YOUR INSTRUCTIONS — Copy all of the material below exactly.
========================================================================
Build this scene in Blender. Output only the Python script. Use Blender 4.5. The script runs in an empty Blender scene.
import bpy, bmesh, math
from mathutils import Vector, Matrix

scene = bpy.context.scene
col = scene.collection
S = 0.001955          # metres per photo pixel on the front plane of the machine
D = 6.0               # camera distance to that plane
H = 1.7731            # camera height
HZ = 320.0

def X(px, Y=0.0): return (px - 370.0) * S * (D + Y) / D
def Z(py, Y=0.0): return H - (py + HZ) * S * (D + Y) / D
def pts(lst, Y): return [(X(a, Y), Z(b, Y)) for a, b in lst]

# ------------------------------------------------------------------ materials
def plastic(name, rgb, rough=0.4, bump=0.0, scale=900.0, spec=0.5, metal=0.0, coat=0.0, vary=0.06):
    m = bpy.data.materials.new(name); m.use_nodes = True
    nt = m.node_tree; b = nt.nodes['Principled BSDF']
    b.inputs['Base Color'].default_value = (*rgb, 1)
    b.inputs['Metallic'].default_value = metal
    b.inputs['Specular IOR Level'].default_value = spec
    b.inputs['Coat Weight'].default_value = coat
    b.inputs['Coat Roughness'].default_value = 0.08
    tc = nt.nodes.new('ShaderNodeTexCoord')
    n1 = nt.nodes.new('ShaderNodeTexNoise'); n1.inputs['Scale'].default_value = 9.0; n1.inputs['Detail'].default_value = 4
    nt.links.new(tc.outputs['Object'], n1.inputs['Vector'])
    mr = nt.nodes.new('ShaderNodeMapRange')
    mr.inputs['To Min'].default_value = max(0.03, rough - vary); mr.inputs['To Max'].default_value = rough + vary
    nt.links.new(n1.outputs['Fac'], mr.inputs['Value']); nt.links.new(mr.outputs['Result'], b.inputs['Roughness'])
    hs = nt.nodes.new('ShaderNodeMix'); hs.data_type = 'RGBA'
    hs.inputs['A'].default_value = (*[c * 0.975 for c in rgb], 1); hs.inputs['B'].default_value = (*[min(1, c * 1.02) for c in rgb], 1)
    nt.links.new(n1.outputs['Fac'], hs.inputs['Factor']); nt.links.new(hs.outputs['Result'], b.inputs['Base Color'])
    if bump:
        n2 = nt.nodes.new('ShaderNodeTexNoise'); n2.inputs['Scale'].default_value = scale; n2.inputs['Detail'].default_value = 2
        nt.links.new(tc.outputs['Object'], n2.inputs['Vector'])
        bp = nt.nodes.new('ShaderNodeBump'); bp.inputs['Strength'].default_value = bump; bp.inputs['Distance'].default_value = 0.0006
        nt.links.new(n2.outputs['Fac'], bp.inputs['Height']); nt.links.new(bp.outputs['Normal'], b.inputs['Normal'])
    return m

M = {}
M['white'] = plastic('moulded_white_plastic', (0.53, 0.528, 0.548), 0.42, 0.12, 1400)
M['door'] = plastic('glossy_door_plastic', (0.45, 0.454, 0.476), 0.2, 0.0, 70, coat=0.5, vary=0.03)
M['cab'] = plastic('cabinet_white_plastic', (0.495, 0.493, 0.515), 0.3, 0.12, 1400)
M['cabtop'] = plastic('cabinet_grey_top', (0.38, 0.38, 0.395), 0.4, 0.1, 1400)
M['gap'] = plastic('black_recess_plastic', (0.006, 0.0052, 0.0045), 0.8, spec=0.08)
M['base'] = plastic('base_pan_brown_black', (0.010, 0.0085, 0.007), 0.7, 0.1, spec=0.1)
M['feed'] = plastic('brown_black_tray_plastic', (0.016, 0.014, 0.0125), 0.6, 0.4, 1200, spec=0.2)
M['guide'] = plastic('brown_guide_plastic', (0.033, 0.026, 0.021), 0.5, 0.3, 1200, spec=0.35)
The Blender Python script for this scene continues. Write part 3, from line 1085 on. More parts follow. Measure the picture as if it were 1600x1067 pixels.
========================================================================
RIGHT ANSWER —
Build this scene in Blender. Output only the Python script. Use Blender 4.5. The script runs in an empty Blender scene.
import bpy, bmesh, math
from mathutils import Vector, Matrix

scene = bpy.context.scene
col = scene.collection
S = 0.001955          # metres per photo pixel on the front plane of the machine
D = 6.0               # camera distance to that plane
H = 1.7731            # camera height
HZ = 320.0

def X(px, Y=0.0): return (px - 370.0) * S * (D + Y) / D
def Z(py, Y=0.0): return H - (py + HZ) * S * (D + Y) / D
def pts(lst, Y): return [(X(a, Y), Z(b, Y)) for a, b in lst]

# ------------------------------------------------------------------ materials
def plastic(name, rgb, rough=0.4, bump=0.0, scale=900.0, spec=0.5, metal=0.0, coat=0.0, vary=0.06):
    m = bpy.data.materials.new(name); m.use_nodes = True
    nt = m.node_tree; b = nt.nodes['Principled BSDF']
    b.inputs['Base Color'].default_value = (*rgb, 1)
    b.inputs['Metallic'].default_value = metal
    b.inputs['Specular IOR Level'].default_value = spec
    b.inputs['Coat Weight'].default_value = coat
    b.inputs['Coat Roughness'].default_value = 0.08
    tc = nt.nodes.new('ShaderNodeTexCoord')
    n1 = nt.nodes.new('ShaderNodeTexNoise'); n1.inputs['Scale'].default_value = 9.0; n1.inputs['Detail'].default_value = 4
    nt.links.new(tc.outputs['Object'], n1.inputs['Vector'])
    mr = nt.nodes.new('ShaderNodeMapRange')
    mr.inputs['To Min'].default_value = max(0.03, rough - vary); mr.inputs['To Max'].default_value = rough + vary
    nt.links.new(n1.outputs['Fac'], mr.inputs['Value']); nt.links.new(mr.outputs['Result'], b.inputs['Roughness'])
    hs = nt.nodes.new('ShaderNodeMix'); hs.data_type = 'RGBA'
    hs.inputs['A'].default_value = (*[c * 0.975 for c in rgb], 1); hs.inputs['B'].default_value = (*[min(1, c * 1.02) for c in rgb], 1)
    nt.links.new(n1.outputs['Fac'], hs.inputs['Factor']); nt.links.new(hs.outputs['Result'], b.inputs['Base Color'])
    if bump:
        n2 = nt.nodes.new('ShaderNodeTexNoise'); n2.inputs['Scale'].default_value = scale; n2.inputs['Detail'].default_value = 2
        nt.links.new(tc.outputs['Object'], n2.inputs['Vector'])
        bp = nt.nodes.new('ShaderNodeBump'); bp.inputs['Strength'].default_value = bump; bp.inputs['Distance'].default_value = 0.0006
        nt.links.new(n2.outputs['Fac'], bp.inputs['Height']); nt.links.new(bp.outputs['Normal'], b.inputs['Normal'])
    return m

M = {}
M['white'] = plastic('moulded_white_plastic', (0.53, 0.528, 0.548), 0.42, 0.12, 1400)
M['door'] = plastic('glossy_door_plastic', (0.45, 0.454, 0.476), 0.2, 0.0, 70, coat=0.5, vary=0.03)
M['cab'] = plastic('cabinet_white_plastic', (0.495, 0.493, 0.515), 0.3, 0.12, 1400)
M['cabtop'] = plastic('cabinet_grey_top', (0.38, 0.38, 0.395), 0.4, 0.1, 1400)
M['gap'] = plastic('black_recess_plastic', (0.006, 0.0052, 0.0045), 0.8, spec=0.08)
M['base'] = plastic('base_pan_brown_black', (0.010, 0.0085, 0.007), 0.7, 0.1, spec=0.1)
M['feed'] = plastic('brown_black_tray_plastic', (0.016, 0.014, 0.0125), 0.6, 0.4, 1200, spec=0.2)
M['guide'] = plastic('brown_guide_plastic', (0.033, 0.026, 0.021), 0.5, 0.3, 1200, spec=0.35)
The Blender Python script for this scene continues. Write part 3, from line 1085 on. More parts follow. Measure the picture as if it were 1600x1067 pixels.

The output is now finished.